Given records —
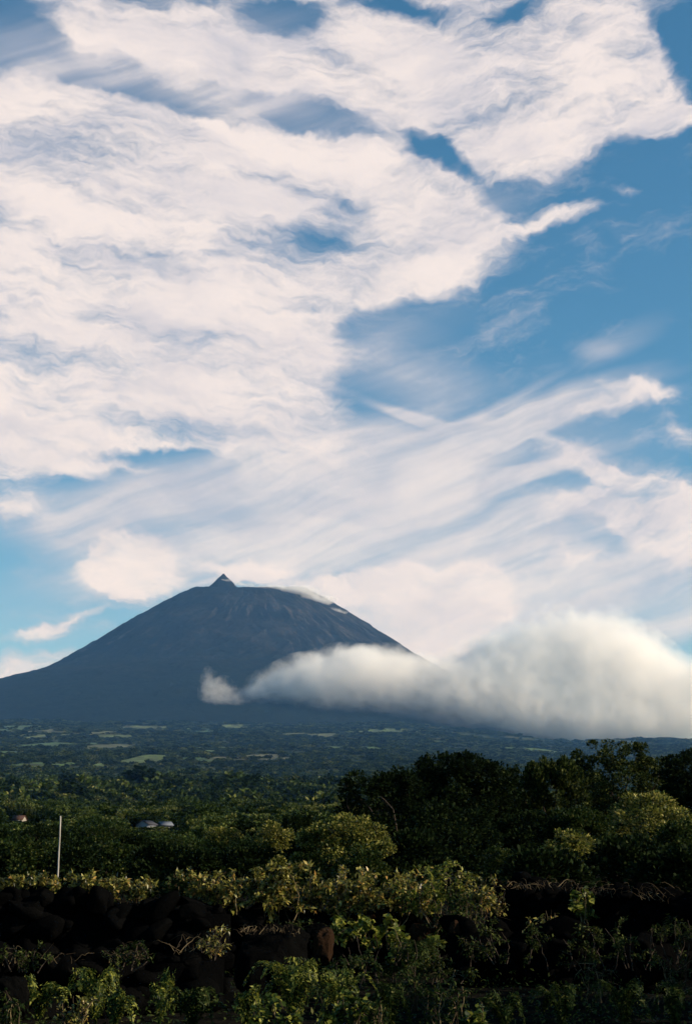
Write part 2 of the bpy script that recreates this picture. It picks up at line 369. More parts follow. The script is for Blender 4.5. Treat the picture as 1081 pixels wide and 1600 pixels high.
BANK = [ # x, y, rx, ry, amount, depth, dy
 (398,1094,28,22,.85,.5,-40),(418,1112,26,18,.75,.4,-60),(436,1082,50,34,1.0,.6,0),(485,1070,60,42,1.1,.8,0),(540,1062,66,46,1.2,1,0),(600,1062,70,46,1.2,1,0),(655,1076,80,46,1.1,1,0),
 (510,1098,60,20,.7,.6,-80),(600,1100,70,24,.7,.6,-100),(720,1084,80,48,1.1,1,0),(760,1060,66,58,1.0,1,60),(810,1042,62,64,1.1,1,60),(885,1032,76,74,1.1,1,60),(950,1028,72,66,1.1,1,40),(1000,1052,56,56,1,1,0),
 (860,1100,110,52,1,1,0),(980,1105,110,50,1,1,0),(1060,1082,66,56,1,1,0),(1120,1082,60,50,1,1,0),(780,1112,90,36,1,.9,0),(690,1114,70,26,.8,.7,-80),(930,1132,130,34,1,1,0),(1060,1132,100,34,1,1,0)]
cloud('low_cloud', 'thick cream white cloud bank lying across the right flank of the volcano', BANK, 9050, 220, .0085, 105, 2.7, soft=(.02, 1.45), g=0.0, base=(-120, 170, .38))
cloud('low_cloud', 'small ragged wisp of cloud left of the big bank before the dark slope',
      [(336,1082,24,20,.75,.6,0),(324,1062,11,22,.6,.4,0),(354,1092,30,18,.7,.5,0),(344,1074,22,18,.55,.4,0),(372,1100,22,14,.5,.4,0)], 8950, 130, .0042, 42, 4.2, step=.15, g=0.0, soft=(.05, 1.5))
cloud('low_cloud', 'thin strip of cloud spilling over the right rim of the summit',
      [(420,921,40,5,.8,.7,0),(465,924,36,8,1,.9,0),(495,938,30,8,.8,.8,0),(525,956,28,6,.55,.7,0),(385,913,24,4,.6,.6,0),(352,909,24,4,.55,.6,0),(450,934,30,8,.45,.7,0)], 11620, 150, .010, 70, 1.8, step=.15, g=0.0)

# ------------------------------------------------------------------ air
def haze():
    x, y0, y1, z0, z1 = 16800, -16800, 16800, -60, 2480
    bm = bmesh.new(); bmesh.ops.create_cube(bm, size=1)
    for v in bm.verts: v.co = Vector((v.co.x * 2 * x, v.co.y * (y1 - y0), z0 + (v.co.z + .5) * (z1 - z0)))
    me = bpy.data.meshes.new('haze'); bm.to_mesh(me); bm.free()
    m = bpy.data.materials.new('haze_air'); m.use_nodes = True; n = NT(m.node_tree); n.n.clear()
    v = n.new('ShaderNodeVolumePrincipled'); v.inputs['Density'].default_value = HAZE_D
    v.inputs['Color'].default_value = (.20, .50, 1.0, 1); v.inputs['Absorption Color'].default_value = (1, 1, 1, 1); v.inputs['Anisotropy'].default_value = 0.1
    o_ = n.new('ShaderNodeOutputMaterial'); n.put(o_.inputs['Volume'], v.outputs[0]); m.cycles.homogeneous_volume = True
    me.materials.append(m)
    o = obj('haze', me); tag(o, kind='stuff')
HAZE_D = 2.1e-5
haze()
# ------------------------------------------------------------------ foliage tools
LEAF_V = np.array([[0, 0, 0], [-.24, .42, .10], [0, .5, 0], [.24, .42, .10], [0, 1, -.08]])     # folded pointed leaf, 1 long
LEAF_F = np.array([[0, 3, 2], [3, 4, 2], [2, 4, 1], [0, 2, 1]])
BROAD_V = np.array([[0, 0, 0], [-.46, .1, .06], [-.5, .5, .12], [-.2, .72, .05], [0, 1, -.05], [.2, .72, .05], [.5, .5, .12], [.46, .1, .06], [0, .4, 0]])
BROAD_F = np.array([[0, 7, 8], [7, 6, 8], [6, 5, 8], [5, 4, 8], [4, 3, 8], [3, 2, 8], [2, 1, 8], [1, 0, 8]])
QUAD_V = np.array([[-.3, 0, 0], [.3, 0, 0], [.34, .7, .1], [0, 1, 0], [-.34, .7, .1]])
QUAD_F = np.array([[0, 1, 2], [0, 2, 4], [2, 3, 4]])
def unit(a): return a / np.maximum(np.linalg.norm(a, axis=-1, keepdims=True), 1e-9)
def leaves(cen, axis, nrm, size, tmpl=(LEAF_V, LEAF_F), width=1.0):
    """instances of a leaf template; axis = direction of growth, nrm = rough upper side"""
    T, Fa = tmpl; n = len(cen)
    y = unit(axis); x = unit(np.cross(y, nrm)); z = np.cross(x, y)
    s = np.asarray(size).reshape(-1, 1, 1)
    V = cen[:, None, :] + s * (T[None, :, 0:1] * width * x[:, None, :] + T[None, :, 1:2] * y[:, None, :] + T[None, :, 2:3] * z[:, None, :])
    Fi = Fa[None] + (np.arange(n) * len(T))[:, None, None]
    return V.reshape(-1, 3), Fi.reshape(-1, Fa.shape[1])
def join(parts):
    V = []; Fs = []; k = 0
    for v, f in parts:
        V.append(v); Fs.append(f + k); k += len(v)
    return np.concatenate(V), Fs
def tube(pts, r0, r1, seg=6):
    pts = np.asarray(pts, float); n = len(pts); d = unit(np.gradient(pts, axis=0))
    ref = np.where(np.abs(d[:, 2:3]) > .9, [[1., 0, 0]], [[0, 0, 1.]])
    x = unit(np.cross(d, ref)); y = np.cross(d, x); a = np.linspace(0, 2 * np.pi, seg, endpoint=False)
    r = np.linspace(r0, r1, n)[:, None, None]
    V = pts[:, None] + r * (np.cos(a)[None, :, None] * x[:, None] + np.sin(a)[None, :, None] * y[:, None])
    i = np.arange(n - 1)[:, None] * seg; j = np.arange(seg)[None]; k = (j + 1) % seg
    q = np.stack([i + j, i + k, i + seg + k, i + seg + j], -1).reshape(-1, 4)
    return V.reshape(-1, 3), q
def bent(a, b, rng, wob=.12, n=6):
    a = np.asarray(a, float); b = np.asarray(b, float); t = np.linspace(0, 1, n)[:, None]
    L = np.linalg.norm(b - a); off = rng.normal(0, wob * L, 3); off[2] = abs(off[2]) * .5
    return a + (b - a) * t + off * (np.sin(t * np.pi)) + rng.normal(0, .02 * L, (n, 3)) * (t * (1 - t) * 4)
def dirs(rng, n): return unit(rng.normal(0, 1, (n, 3)))

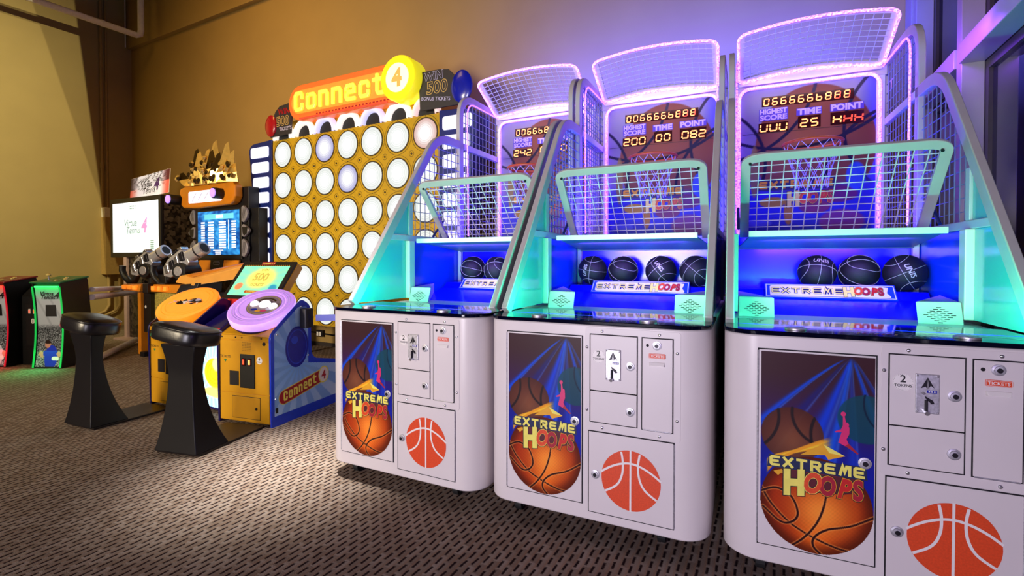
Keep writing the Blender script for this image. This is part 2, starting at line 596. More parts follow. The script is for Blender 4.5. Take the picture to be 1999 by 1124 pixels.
    def ribbon(self, pl, pts, w, off, mt, depth=0.0, closed=False):
        """mitred stroke of width w; with depth it stands proud of the plane"""
        P = [Vector((a, b)) for a, b in pts]
        off = off + self.step()
        n = len(P)
        Lp, Rp = [], []
        for i in range(n):
            if closed:
                d0 = (P[i] - P[i - 1]).normalized()
                d1 = (P[(i + 1) % n] - P[i]).normalized()
            else:
                d0 = (P[i] - P[i - 1]).normalized() if i else (P[1] - P[0]).normalized()
                d1 = (P[i + 1] - P[i]).normalized() if i < n - 1 else d0
            n0 = Vector((-d0.y, d0.x))
            n1 = Vector((-d1.y, d1.x))
            mm = (n0 + n1)
            mm = mm.normalized() if mm.length > 1e-6 else n0
            k = 1 / max(0.35, mm.dot(n0))
            q = P[i]
            if not closed and i == 0:
                q = q - d0 * w * 0.5
            if not closed and i == n - 1:
                q = q + d1 * w * 0.5
            Lp.append(q + mm * k * w / 2)
            Rp.append(q - mm * k * w / 2)
        vs_, fs = [], []
        if depth:
            for i in range(n):
                vs_ += [pl.p(Lp[i].x, Lp[i].y, off), pl.p(Rp[i].x, Rp[i].y, off), pl.p(Rp[i].x, Rp[i].y, off + depth), pl.p(Lp[i].x, Lp[i].y, off + depth)]
            for i in range(n if closed else n - 1):
                j = (i + 1) % n
                for k in range(4):
                    l = (k + 1) % 4
                    fs.append((i * 4 + k, j * 4 + k, j * 4 + l, i * 4 + l))
            if not closed:
                fs += [(0, 1, 2, 3), tuple((n - 1) * 4 + k for k in (3, 2, 1, 0))]
        else:
            for i in range(n):
                vs_ += [pl.p(Lp[i].x, Lp[i].y, off), pl.p(Rp[i].x, Rp[i].y, off)]
            for i in range(n if closed else n - 1):
                j = (i + 1) % n
                fs.append((2 * i, 2 * i + 1, 2 * j + 1, 2 * j))
        return self.add(vs_, fs, mt)

    def text(self, pl, s, ca, cb, size, off, mt, align='C', bold=0.0, shear=0.0, width=1.0, depth=0.0, rot=0.0):
        V, F = glyphs(s, bold, shear)
        if not V:
            return self
        xs = [p[0] for p in V]
        ys = [p[1] for p in V]
        w = (max(xs) - min(xs)) * size * width
        off = off + self.step()
        x0 = {'C': ca - w / 2, 'L': ca, 'R': ca - w}[align]
        c, sn = math.cos(rot), math.sin(rot)

        def place(p, o):
            a = x0 + (p[0] - min(xs)) * size * width - ca
            b = p[1] * size
            return pl.p(ca + a * c - b * sn, cb + a * sn + b * c, o)
        if depth:
            n = len(V)
            vs_ = [place(p, off) for p in V] + [place(p, off + depth) for p in V]
            edges = {}
            for f in F:
                for i in range(len(f)):
                    e = (f[i], f[(i + 1) % len(f)])
                    edges[e] = 1
            fs = [tuple(k + n for k in f) for f in F]
            fs += [(a, b, b + n, a + n) for (a, b) in edges if (b, a) not in edges]
            return self.add(vs_, fs, mt)
        return self.add([place(p, off) for p in V], F, mt)

    def build(self, name, parent=None, smooth=None, bevel=0.0, seg=2, fix=True):
        me = bpy.data.meshes.new(name)
        vs_ = self.v
        if self.xf is not None:
            vs_ = [tuple(self.xf @ Vector(p)) for p in vs_]
        me.from_pydata([tuple(p) for p in vs_], [], self.f)
        for mt in self.mats:
            me.materials.append(mt)
        me.polygons.foreach_set('material_index', self.mi)
        if fix:
            bm = bmesh.new()
            bm.from_mesh(me)
            bmesh.ops.recalc_face_normals(bm, faces=bm.faces)
            bm.to_mesh(me)
            bm.free()
        if smooth:
            me.polygons.foreach_set('use_smooth', [True] * len(me.polygons))
            me.set_sharp_from_angle(angle=R(smooth))
        o = bpy.data.objects.new(name, me)
        C.objects.link(o)
        if parent is not None:
            o.parent = parent
        if bevel:
            b = o.modifiers.new('soft_edges', 'BEVEL')
            b.width = bevel
            b.segments = seg
            b.limit_method = 'ANGLE'
            b.angle_limit = R(40)
        return o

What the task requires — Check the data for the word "pixels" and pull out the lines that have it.

Worked solution —
Write part 2 of the bpy script that recreates this picture. It picks up at line 369. More parts follow. The script is for Blender 4.5. Treat the picture as 1081 pixels wide and 1600 pixels high.
Keep writing the Blender script for this image. This is part 2, starting at line 596. More parts follow. The script is for Blender 4.5. Take the picture to be 1999 by 1124 pixels.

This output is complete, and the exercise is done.